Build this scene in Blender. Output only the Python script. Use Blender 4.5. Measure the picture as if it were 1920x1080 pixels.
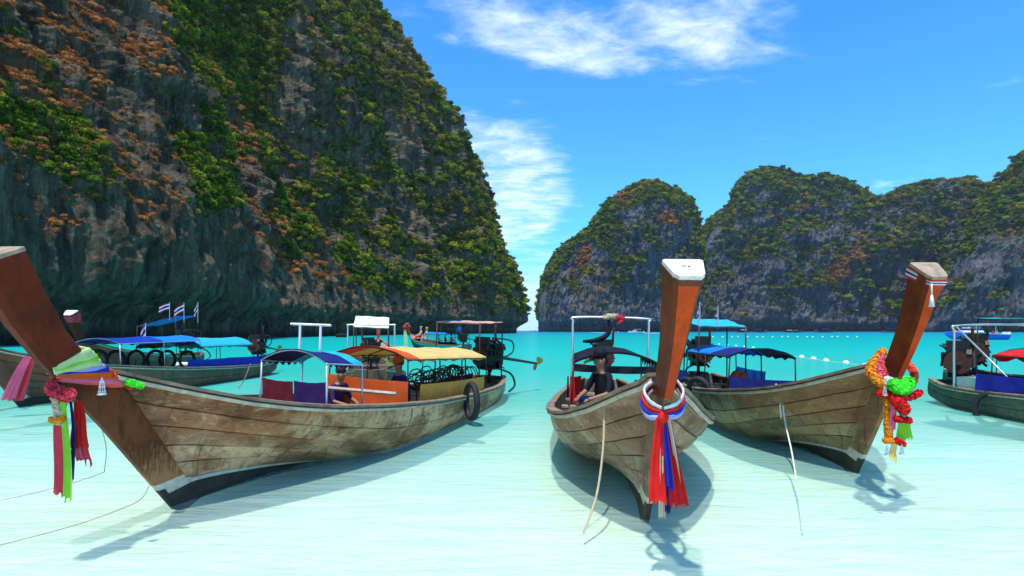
import bpy, bmesh, math, random
import numpy as np
from mathutils import Vector, Matrix
R = math.radians
random.seed(7)
for o in list(bpy.data.objects): bpy.data.objects.remove(o)
scene = bpy.context.scene
C = scene.collection

# ------------------------------------------------------------------ camera
CAMZ, F, HX, HY = 2.0, 1100.0, 960.0, 619.5
cd = bpy.data.cameras.new('camera'); cam = bpy.data.objects.new('camera', cd); C.objects.link(cam)
cam.location = (0, 0, CAMZ); cam.rotation_euler = (R(90), 0, 0)
cd.sensor_width = 36; cd.lens = F / 1920 * 36; cd.shift_y = (HY - 540) / 1920
cd.clip_start = 0.05; cd.clip_end = 30000
scene.camera = cam

# ------------------------------------------------------------------ light
SUN_EL, SUN_AZ = 71.0, (-0.30, -0.95)          # direction towards the sun (x, y)
sd = bpy.data.lights.new('sun', 'SUN'); sun = bpy.data.objects.new('sun', sd); C.objects.link(sun)
sd.energy = 4.4; sd.angle = R(1.4); sd.color = (1.0, 0.95, 0.86)
az = Vector(SUN_AZ).normalized()
sv = Vector((az.x * math.cos(R(SUN_EL)), az.y * math.cos(R(SUN_EL)), math.sin(R(SUN_EL))))
sun.rotation_euler = sv.to_track_quat('Z', 'Y').to_euler()
sun.location = (0, 0, 50)

w = bpy.data.worlds.new('World'); scene.world = w; w.use_nodes = True
nt = w.node_tree; nt.nodes.clear()
def wn(t, **k):
    n = nt.nodes.new(t)
    for a, b in k.items(): setattr(n, a, b)
    return n
L_ = nt.links.new
sky = wn('ShaderNodeTexSky', sky_type='NISHITA'); sky.sun_disc = False
sky.sun_elevation = R(SUN_EL); sky.sun_rotation = math.atan2(az.x, az.y)
sky.air_density = 1.0; sky.dust_density = 0.4; sky.ozone_density = 3.0
hs = wn('ShaderNodeHueSaturation'); hs.inputs['Saturation'].default_value = 1.15; hs.inputs['Value'].default_value = 1.55
L_(sky.outputs[0], hs.inputs['Color'])
tc = wn('ShaderNodeTexCoord'); sep = wn('ShaderNodeSeparateXYZ'); L_(tc.outputs['Generated'], sep.inputs[0])
def wm(op, a, b=None, c=None, clamp=False):
    n = wn('ShaderNodeMath', operation=op); n.use_clamp = clamp
    for i, v in enumerate((a, b, c)):
        if v is None: continue
        if isinstance(v, (int, float)): n.inputs[i].default_value = v
        else: L_(v, n.inputs[i])
    return n.outputs[0]
zz = wm('MAXIMUM', sep.outputs['Z'], 0.02)
# cloud layer: direction projected on a flat layer overhead
zc = wm('ADD', zz, 0.12)
u = wm('DIVIDE', sep.outputs['X'], zc); v = wm('DIVIDE', sep.outputs['Y'], zc)
cmb = wn('ShaderNodeCombineXYZ'); L_(u, cmb.inputs[0]); L_(v, cmb.inputs[1])
mp = wn('ShaderNodeMapping'); mp.inputs['Rotation'].default_value = (0, 0, R(-32)); mp.inputs['Scale'].default_value = (2.0, 3.0, 1)
L_(cmb.outputs[0], mp.inputs[0])
n1 = wn('ShaderNodeTexNoise'); n1.inputs['Scale'].default_value = 2.3; n1.inputs['Detail'].default_value = 9; n1.inputs['Roughness'].default_value = 0.66; n1.inputs['Distortion'].default_value = 0.3
L_(mp.outputs[0], n1.inputs['Vector'])
def blob(cx, cy, rx, ry, rot=0):
    # soft patch of the cloud layer, in layer coordinates
    m = wn('ShaderNodeMapping', vector_type='TEXTURE')
    m.inputs['Location'].default_value = (cx, cy, 0); m.inputs['Rotation'].default_value = (0, 0, R(rot)); m.inputs['Scale'].default_value = (rx, ry, 1)
    L_(cmb.outputs[0], m.inputs[0])
    ln = wn('ShaderNodeVectorMath', operation='LENGTH'); L_(m.outputs[0], ln.inputs[0])
    return wm('SUBTRACT', 1.0, ln.outputs['Value'], clamp=True)
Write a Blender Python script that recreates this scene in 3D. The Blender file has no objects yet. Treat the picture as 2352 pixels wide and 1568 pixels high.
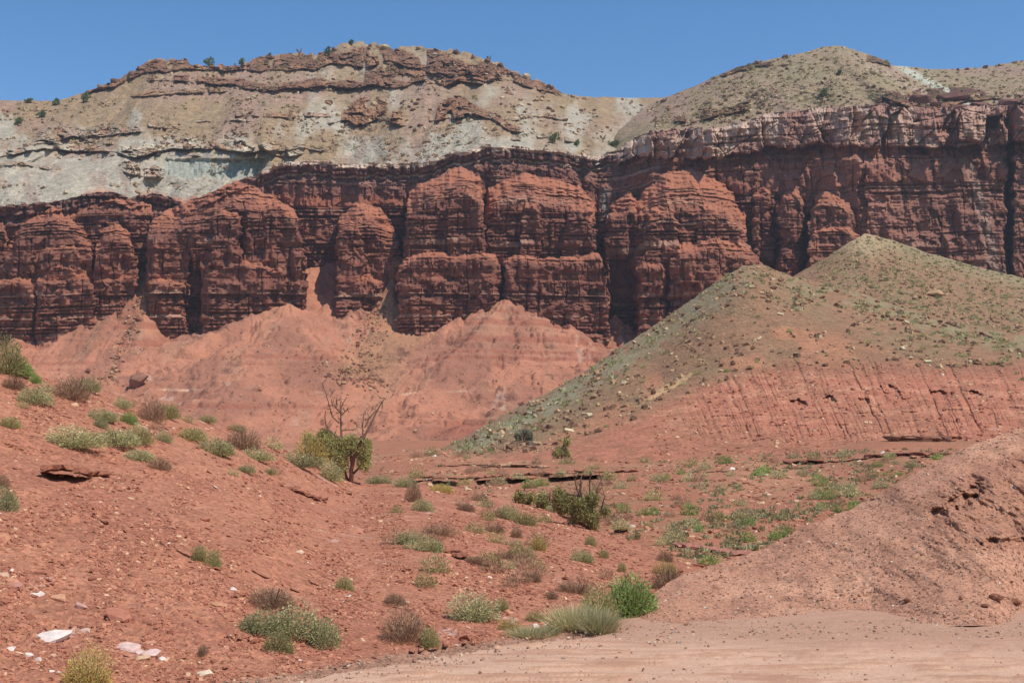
------
Transcribe the whole listing exactly. Pictures are excluded.

Finished task:
Build this scene in Blender. Output only the Python script. Use Blender 4.5. Measure the picture as if it were 1920x1080 pixels.
import bpy, bmesh, math, random
import numpy as np
from mathutils import Vector, Matrix
R = math.radians
random.seed(7)
for o in list(bpy.data.objects): bpy.data.objects.remove(o)
scene = bpy.context.scene
C = scene.collection

# ------------------------------------------------------------------ camera
CAMZ, F, HX, HY = 2.0, 1100.0, 960.0, 619.5
cd = bpy.data.cameras.new('camera'); cam = bpy.data.objects.new('camera', cd); C.objects.link(cam)
cam.location = (0, 0, CAMZ); cam.rotation_euler = (R(90), 0, 0)
cd.sensor_width = 36; cd.lens = F / 1920 * 36; cd.shift_y = (HY - 540) / 1920
cd.clip_start = 0.05; cd.clip_end = 30000
scene.camera = cam

# ------------------------------------------------------------------ light
SUN_EL, SUN_AZ = 71.0, (-0.30, -0.95)          # direction towards the sun (x, y)
sd = bpy.data.lights.new('sun', 'SUN'); sun = bpy.data.objects.new('sun', sd); C.objects.link(sun)
sd.energy = 4.4; sd.angle = R(1.4); sd.color = (1.0, 0.95, 0.86)
az = Vector(SUN_AZ).normalized()
sv = Vector((az.x * math.cos(R(SUN_EL)), az.y * math.cos(R(SUN_EL)), math.sin(R(SUN_EL))))
sun.rotation_euler = sv.to_track_quat('Z', 'Y').to_euler()
sun.location = (0, 0, 50)

w = bpy.data.worlds.new('World'); scene.world = w; w.use_nodes = True
nt = w.node_tree; nt.nodes.clear()
def wn(t, **k):
    n = nt.nodes.new(t)
    for a, b in k.items(): setattr(n, a, b)
    return n
L_ = nt.links.new
sky = wn('ShaderNodeTexSky', sky_type='NISHITA'); sky.sun_disc = False
sky.sun_elevation = R(SUN_EL); sky.sun_rotation = math.atan2(az.x, az.y)
sky.air_density = 1.0; sky.dust_density = 0.4; sky.ozone_density = 3.0
hs = wn('ShaderNodeHueSaturation'); hs.inputs['Saturation'].default_value = 1.15; hs.inputs['Value'].default_value = 1.55
L_(sky.outputs[0], hs.inputs['Color'])
tc = wn('ShaderNodeTexCoord'); sep = wn('ShaderNodeSeparateXYZ'); L_(tc.outputs['Generated'], sep.inputs[0])
def wm(op, a, b=None, c=None, clamp=False):
    n = wn('ShaderNodeMath', operation=op); n.use_clamp = clamp
    for i, v in enumerate((a, b, c)):
        if v is None: continue
        if isinstance(v, (int, float)): n.inputs[i].default_value = v
        else: L_(v, n.inputs[i])
    return n.outputs[0]
zz = wm('MAXIMUM', sep.outputs['Z'], 0.02)
# cloud layer: direction projected on a flat layer overhead
zc = wm('ADD', zz, 0.12)
u = wm('DIVIDE', sep.outputs['X'], zc); v = wm('DIVIDE', sep.outputs['Y'], zc)
cmb = wn('ShaderNodeCombineXYZ'); L_(u, cmb.inputs[0]); L_(v, cmb.inputs[1])
mp = wn('ShaderNodeMapping'); mp.inputs['Rotation'].default_value = (0, 0, R(-32)); mp.inputs['Scale'].default_value = (2.0, 3.0, 1)
L_(cmb.outputs[0], mp.inputs[0])
n1 = wn('ShaderNodeTexNoise'); n1.inputs['Scale'].default_value = 2.3; n1.inputs['Detail'].default_value = 9; n1.inputs['Roughness'].default_value = 0.66; n1.inputs['Distortion'].default_value = 0.3
L_(mp.outputs[0], n1.inputs['Vector'])
def blob(cx, cy, rx, ry, rot=0):
    # soft patch of the cloud layer, in layer coordinates
    m = wn('ShaderNodeMapping', vector_type='TEXTURE')
    m.inputs['Location'].default_value = (cx, cy, 0); m.inputs['Rotation'].default_value = (0, 0, R(rot)); m.inputs['Scale'].default_value = (rx, ry, 1)
    L_(cmb.outputs[0], m.inputs[0])
    ln = wn('ShaderNodeVectorMath', operation='LENGTH'); L_(m.outputs[0], ln.inputs[0])
    return wm('SUBTRACT', 1.0, ln.outputs['Value'], clamp=True)
Write a Blender Python script that recreates this scene in 3D. The Blender file has no objects yet. Treat the picture as 2352 pixels wide and 1568 pixels high.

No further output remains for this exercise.